Tesla Motors Bricking Controversy Really A Big Deal?

After its recent wave of good fortune and good press, Tesla Motors is said to be working furiously behind the scenes to stem the tide of what’s either a potentially devastating issue with their battery systems, or simply some very ticked off people. In a recent report on the website theunderstatement.com, writer Michael Degusta documented Tesla’s “bricking” problem with its Roadster model. Meanwhile, reports have surfaced calling into question whether Degusta is really the disinterested party he claims to be.

According to the story, bricking occurs when the vehicle’s battery becomes totally discharged. Once this happens, the car becomes completely inoperable – it won’t start, the wheels won’t turn and the battery cannot be recharged. The $109,000 sports car has become a very expensive brick.

Tesla-Roadster-8

image via Tesla Motors

Since the Roadster has vehicle subsystems that are always active, they are always draining the battery. It is possible, therefore, that if a Tesla is left unattended for long periods of time without being charged, that car could brick. In their Roadster owner’s manual, Tesla says that a fully charged roadster could take up to 11 weeks to fully discharge.

Degusta’s report claims that of the 2,500 Roadsters that Tesla has sold, five have bricked so far. He goes on to speculate that “almost certainly” the Model S sedan and “possibly” the Model X crossover SUV may suffer from the same battery malady.

The automaker was quick to issue a comment defending their brand. “All automobiles require some level of owner care,” they said in a statement. “For example, combustion vehicles require regular oil changes or the engine will be destroyed. Electric vehicles should be plugged in and charging when not in use for maximum performance. All batteries are subject to damage if the charge is kept at zero for long periods of time…. Tesla batteries can remain unplugged for weeks (even months), without reaching zero state of charge. All Tesla vehicles emit various visual and audible warnings if the battery pack falls below 5 percent SOC [state of charge].”

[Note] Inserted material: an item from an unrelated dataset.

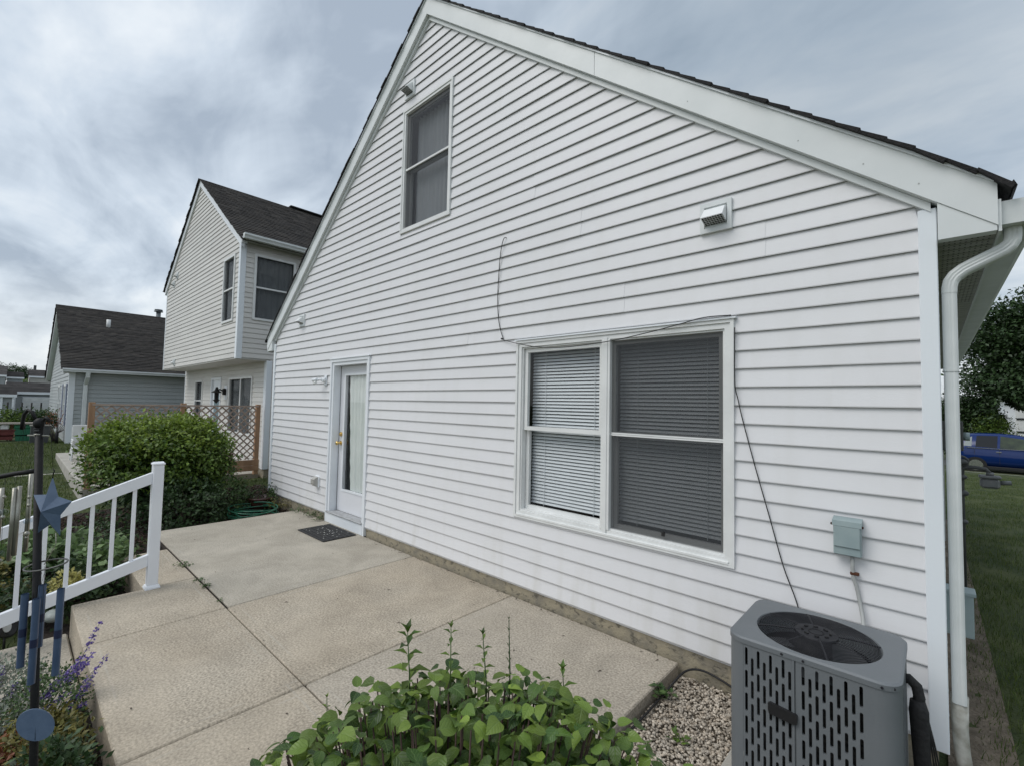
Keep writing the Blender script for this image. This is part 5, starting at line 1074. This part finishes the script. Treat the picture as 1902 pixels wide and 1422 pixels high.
# white garage on the right
wg = thing('garage', 'white garage with panelled door behind the blue car, right photo edge', 'garage', (7, 46, -1.3))
BX('wall', TRIM, wg, 3.75, 10, 44, 50, -1.4, 2.7); MB().prism([(3.5, 2.7), (10.3, 2.7), (6.9, 4.6)], 43.7, 50).build('roof', SHING3, wg)
for k in range(4):
    BX('door_panel', WPLA, wg, 4.25, 8.2, 43.95, 43.99, -1.2 + k * .9, -.34 + k * .9, .02)
    BX('door_hinge', BLACK, wg, 4.30, 4.75, 43.90, 43.95, -.40 + k * .9, -.33 + k * .9)
# ------------------------------------------------------------------ blue car
car = thing('parked_car', 'blue hatchback parked on the street at the right photo edge', 'car', (2.6, 26.3, -.76))
CT = Matrix.Translation((.55, 25.6, -.765)); 
def side(z): return .90 - .10 * max(0, (z - .9) / .6) ** 1.2 if z > .9 else .90 - .05 * ((.7 - z) / .6) ** 2
st = [  # x, bottom z, belt z, roof z
 (.0, .55, .98, 1.00), (.05, .42, 1.02, 1.10), (.18, .36, 1.04, 1.38), (.45, .30, 1.05, 1.60), (.9, .28, 1.05, 1.655), (1.5, .28, 1.02, 1.665), (2.1, .28, .99, 1.62), (2.6, .28, .97, 1.48), (3.0, .28, .95, 1.22), (3.35, .30, .93, .96), (3.9, .33, .86, .875), (4.25, .40, .74, .755), (4.35, .5, .62, .63)]
mb = MB(CT); vs = []; m = 0
for (x, zb, zl, zt) in st:
    zs = [zb, zb + (zl - zb) * .25, zb + (zl - zb) * .6, zl - .06, zl]; w = [.80, .90, .915, .885, .86]
    if x < .1 or x > 4.2: w = [q * .9 for q in w]
    k = max(0, (zt - zl) / .65); zs2 = [zl + (zt - zl) * .9, zt]; w2 = [.86 - .20 * k, .50 if k > .1 else .80]
    prof = list(zip(w, zs)) + list(zip(w2, zs2)); m = len(prof) * 2
    vs += [(x, -a, z) for a, z in prof] + [(x, a, z) for a, z in reversed(prof)]
mb.add(vs, [(i * m + k, i * m + (k + 1) % m, (i + 1) * m + (k + 1) % m, (i + 1) * m + k) for i in range(len(st) - 1) for k in range(m)] + [tuple(range(m - 1, -1, -1)), tuple((len(st) - 1) * m + k for k in range(m))], True)
mb.build('body', BLUEC, car)
def cwin(name, pts, m_=CARG, off=.006):
    mb = MB(CT); q = []
    for x, z in pts:
        # interpolate profile half width at height z between belt and roof
        xs_ = [s_[0] for s_ in st]; zl = float(np.interp(x, xs_, [s_[2] for s_ in st])); zt = float(np.interp(x, xs_, [s_[3] for s_ in st])); k = max(0, (zt - zl) / .65)
        f = (z - zl) / max(.01, (zt - zl) * .9); q.append((x, -(.86 - .20 * k * f) - off, z))
    mb.add(q, [tuple(range(len(q)))]); return mb.build(name, m_, car)
cwin('rear_quarter_window', [(.42, 1.12), (.66, 1.10), (.70, 1.52), (.52, 1.42)], mat('pale_car_glass', (.30, .33, .33), None, .1))  # quarter window has a pale base colour
cwin('rear_door_window', [(.78, 1.10), (1.42, 1.07), (1.46, 1.57), (.84, 1.56)])
cwin('front_door_window', [(1.50, 1.07), (2.52, 1.03), (2.20, 1.47), (1.54, 1.57)], mat('see_through_glass_green', (.06, .08, .045), (.03, .04, .03), .1, 3))
MB(CT).box(.5, 2.6, -.905, -.885, 1.035, 1.055).build('chrome_strip', SILVER, car)
for x in (1.38, 2.42): MB(CT).box(x, x + .16, -.925, -.895, .90, .93, .008).build('door_handle', SILVER, car)
for x in (.74, 1.48, 2.55): MB(CT).box(x, x + .008, -.913, -.90, .40, 1.03).build('door_gap', BLACKP, car)
MB(CT).box(.72, 3.6, -.88, .88, .16, .30, .02).build('sill_trim', BLACKP, car)
mb = MB(CT); mb.box(2.55, 2.72, -1.05, -.90, 1.03, 1.15, .03); mb.build('wing_mirror', BLUEC, car)
MB(CT).box(-.01, .16, -.84, -.55, .86, 1.04, .03).build('tail_light', REDP, car)
for x in (.78, 3.5):
    for s_ in (-1, 1):
        mb = MB(CT); ya = s_ * .90; mb.tube([(x, ya - .1 * s_, .33), (x, ya + .012 * s_, .33)], .335, 24); w_ = mb.build('wheel', TIRE, car); MB(CT).tube([(x, ya + .0 * s_, .33), (x, ya + .018 * s_, .33)], .22, 16).build('rim', SILVER, w_)
# ------------------------------------------------------------------ gravel
def stones(name, xs, ys, n, smin, smax, zfn, mtl, mask=None, layers=2):
    base = np.array([(1, 0, 0), (-1, 0, 0), (0, 1, 0), (0, -1, 0), (0, 0, 1), (0, 0, -1)], float)
    import itertools
    ico_v = []; phi = (1 + 5 ** .5) / 2
    for a, b in itertools.product((-1, 1), (-phi, phi)): ico_v += [(0, a, b), (a, b, 0), (b, 0, a)]
    V = np.array(ico_v); V /= np.linalg.norm(V[0]); D2 = ((V[:, None] - V[None]) ** 2).sum(-1); el = np.sort(np.unique(np.round(D2, 5)))[1]; F = []
    for i in range(12):
        for j in range(i + 1, 12):
            for k in range(j + 1, 12):
                if abs(D2[i, j] - el) < .01 and abs(D2[j, k] - el) < .01 and abs(D2[i, k] - el) < .01:
                    nrm = np.cross(V[j] - V[i], V[k] - V[i]); F.append((i, j, k) if nrm @ V[i] > 0 else (i, k, j))
    F = np.array(F); P = np.stack([RNG.uniform(*xs, n), RNG.uniform(*ys, n)], 1)
    if mask is not None: P = P[mask(P[:, 0], P[:, 1])]
    n = len(P); s = RNG.uniform(smin, smax, n); sc = s[:, None] * np.stack([RNG.uniform(.7, 1.3, n), RNG.uniform(.6, 1.0, n), RNG.uniform(.45, .75, n)], 1)
    VV = V[None] * (1 + RNG.normal(0, .12, (n, 12, 1))) * sc[:, None]; a = RNG.uniform(0, 6.28, n); b = RNG.normal(0, .4, n); c, s_ = np.cos(a), np.sin(a)
    x = VV[..., 0] * c[:, None] - VV[..., 1] * s_[:, None]; y = VV[..., 0] * s_[:, None] + VV[..., 1] * c[:, None]; z = VV[..., 2] + x * b[:, None] * .5
    z0 = zfn(P[:, 0], P[:, 1]) + RNG.uniform(0, smax * layers, n)
    VV = np.stack([x + P[:, 0:1], y + P[:, 1:2], z + z0[:, None]], -1).reshape(-1, 3); FF = (F[None] + (np.arange(n) * 12)[:, None, None]).reshape(-1, 3)
    return mesh_np(name, VV, FF, mtl, None, False, kind='stuff')
GRAV = mat('pale_gravel', (.38, .32, .25), (.50, .45, .38), .85, 30, .3, 120, island=.42)
stones('gravel', (-1.26, .03), (-2.9, -.01), 34000, .0055, .0120, lambda x, y: G(x, y) + .016, GRAV)
stones('mulch_chips', (-3.9, -1.3), (-5.4, -2.71), 9000, .006, .018, lambda x, y: G(x, y) + .014, mat('mulch_chip', (.03, .02, .014), (.07, .045, .03), 1, 20, island=.4))
stones('bed_mulch_chips', (-10.4, -5.9), (-2.8, .4), 9000, .008, .022, lambda x, y: G(x, y) + .014, MATS['mulch_chip'], mask=lambda x, y: (x < -7.3) | (y < -2.3))
mb = MB(); random.seed(33)
for k in range(90):
    x, y = random.uniform(-7.1, -1.4), random.uniform(-2.6, -.05)
    if k > 40: y = -.03 - abs(random.gauss(0, .03)); x = random.uniform(-5.2, -1.3)
    if x < -5.1 and y < -1.8: continue
    a = random.uniform(0, 3.14); l = random.uniform(.004, .022); w_ = random.uniform(.0015, .005); c, s_ = math.cos(a), math.sin(a)
    mb.add([(x + c * l, y + s_ * l, .004), (x - s_ * w_, y + c * w_, .007), (x - c * l, y - s_ * l, .003), (x + s_ * w_, y - c * w_, .0045)], [(0, 1, 2, 3)])
mb.build('leaf_litter', BARK, None, kind='stuff')
# ------------------------------------------------------------------ grass
def grass(name, n, xs, ys, h, w, mask=None, pdens=None):
    P = np.stack([RNG.uniform(*xs, n), (ys[0] + (ys[1] - ys[0]) * RNG.uniform(0, 1, n) ** (pdens or 1))], 1)
    if mask is not None: P = P[mask(P[:, 0], P[:, 1])]
    n = len(P); Z = G(P[:, 0], P[:, 1]); a = RNG.uniform(0, 6.28, n); hh = h * RNG.uniform(.5, 1.25, n); ww = w * RNG.uniform(.7, 1.3, n); lean = RNG.uniform(.1, .7, n) * hh
    c, s = np.cos(a), np.sin(a); b = RNG.uniform(0, 6.28, n)
    B0 = np.stack([P[:, 0] - c * ww, P[:, 1] - s * ww, Z], 1); B1 = np.stack([P[:, 0] + c * ww, P[:, 1] + s * ww, Z], 1)
    M0 = np.stack([P[:, 0] - c * ww * .7 + np.cos(b) * lean * .35, P[:, 1] - s * ww * .7 + np.sin(b) * lean * .35, Z + hh * .6], 1); M1 = M0 + np.stack([c * ww * 1.4, s * ww * 1.4, 0 * c], 1)
    T = np.stack([P[:, 0] + np.cos(b) * lean, P[:, 1] + np.sin(b) * lean, Z + hh], 1)
    V = np.stack([B0, B1, M1, M0, T], 1).reshape(-1, 3); i = (np.arange(n) * 5)[:, None]; F = np.concatenate([i + np.array([0, 1, 2]), i + np.array([0, 2, 3]), i + np.array([3, 2, 4])], 0)
    return mesh_np(name, V, F, BLADE, None, False, kind='stuff')
def nz2(x, y): return np.sin(x * 7.1 + np.sin(y * 3.3) * 1.7) + np.sin(y * 5.3 + np.sin(x * 4.1) * 2)
grass('grass', 150000, (.15, 4.5), (-1.5, 22.3), .055, .0022, lambda x, y: (x < .9 + y * .2) & ((nz2(x * .8, y * .8) + RNG.normal(0, .9, len(x))) > -1.1) & ((RNG.uniform(0, 1, len(x)) < .16) & (x > .12) | (x > .17 + .07 * np.sin(y * 2.2) + .05 * np.sin(y * 6) + RNG.normal(0, .07, len(x)))), 1.9)
grass('grass', 90000, (-24, -5.2), (-7, 2.4), .06, .005, lambda x, y: ~(((x > -19.2) & (x < -11.4) & (y > -2.2) & (y < .95)) | ((x > -16.8) & (x < -15.95)) | ((x > -10.5) & (y > -2.9) & (y < .5)) | ((x > -8.6) & (y > 0)) | ((x > -5.3))))
# ------------------------------------------------------------------ small weeds
def weed(label, x, y, z, r, n, size, m_=MIDLEAF, h=.5, name='weed'):
    n = int(n * 1.5); P = np.array([x, y, z]) + np.clip(RNG.normal(size=(n, 3)), -1.6, 1.6) * np.array([r, r, r * h]); P[:, 2] = np.maximum(P[:, 2], z + .002); D = rdir(n); D[:, 2] = np.abs(D[:, 2]) * .5
    t = thing(name, label, 'weed', (x, y, z)); leaf_mesh('foliage', P, np.array([0, 0, 1.0]) + rdir(n) * .4, D, RNG.uniform(.7, 1.2, n) * size, m_, t, kind='stuff'); mb = MB()
    for p in P[::3]: mb.tube([(x + (p[0] - x) * .5, y + (p[1] - y) * .5, z - .01), tuple(p)], .001, 4)
    mb.build('stem', m_, t); return t
weed('weed tuft in the joint nearest the railing post', -5.62, -1.85, 0, .045, 30, .030)
weed('small weed in the middle of the weedy patio joint', -5.05, -1.845, 0, .028, 22, .022)
weed('tallest weed in the patio joint', -4.83, -1.845, .01, .024, 26, .026, h=1.0)
weed('tiny weed where the weedy joint meets the corner of four slabs', -4.42, -1.845, 0, .015, 10, .018)
weed('weed sprouting from the patio edge over the gravel', -1.235, -.36, -.04, .028, 26, .05, h=1)
weed('small bright weed in the gravel', -1.02, -.62, -.07, .02, 16, .035, BUSHL)
weed('lower small weed in the gravel', -.86, -.98, -.07, .018, 12, .03, BUSHL)
weed('moss and weeds along the foundation left of the pot', -7.72, -.07, .0, .13, 130, .035, GOLDLEAF)
weed('weed clump against the foundation left of the door', -6.75, -.05, .02, .06, 60, .03, MIDLEAF)
weed('weed strip on the foundation midway to the corner', -7.1, -.04, .03, .09, 60, .03, MIDLEAF)
weed('trailing weed at the left bottom of the door', -6.46, -.06, .02, .06, 50, .035, MIDLEAF, h=.9)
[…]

Around the time this statement came out word also arose that Degusta, the writer of the original piece in theunderstatement.com, may have something of a grudge to bear against Tesla. In the article, Degusta uses unnamed sources and claims impartiality, “No one has paid me to write this article,” he says. However, it was recently revealed that Degusta is business partners with a man named Max Drucker, who reportedly recently sent an email to Tesla CEO Elon Musk asking for help in repairing a Roadster (the one Degusta cites as his main example) said to have bricked under circumstances that are specifically warned about in the owner’s manual.

So is this a case of bricking electric cars that cost a lot of money and an EV maker that doesn’t care, or is it disgruntled individuals, or some combination there of? We will have to see.

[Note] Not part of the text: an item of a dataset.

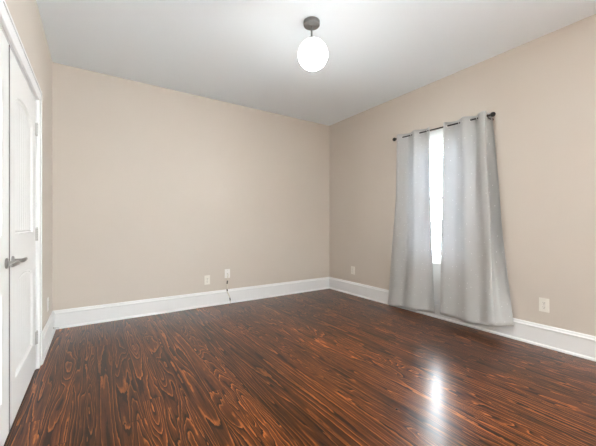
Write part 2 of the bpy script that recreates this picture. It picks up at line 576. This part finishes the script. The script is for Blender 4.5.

Steve Duda lives in West Seattle, WA with three dogs and a lot of outdoor gear. A part-time fly fishing fishing guide and full-time writer, Steve’s work has appeared in Rolling Stone, Seattle Weekly, American Angler, Fly Fish Journal, The Drake, Democracy Now! and many others.

  • Alex S

    From what I can tell, this seems like an open and shut case of car owner neglect toward their vehicle. Granted, for the sake of PR it would be a really good idea on Tesla’s part to take initiative here and develop a simple hardware (or software) emergency power shut off system that unplugs the battery from all devices once it reaches a very low level like 2%. This way it “bricks” itself intentionally to avoid actual permanent damage, thus allowing a Tesla dealership or technician to simply re-engage the battery instead of having to replace a dead one.

    • Grammarican

       Totally agree.   Damaging bricking can be designed out and should be.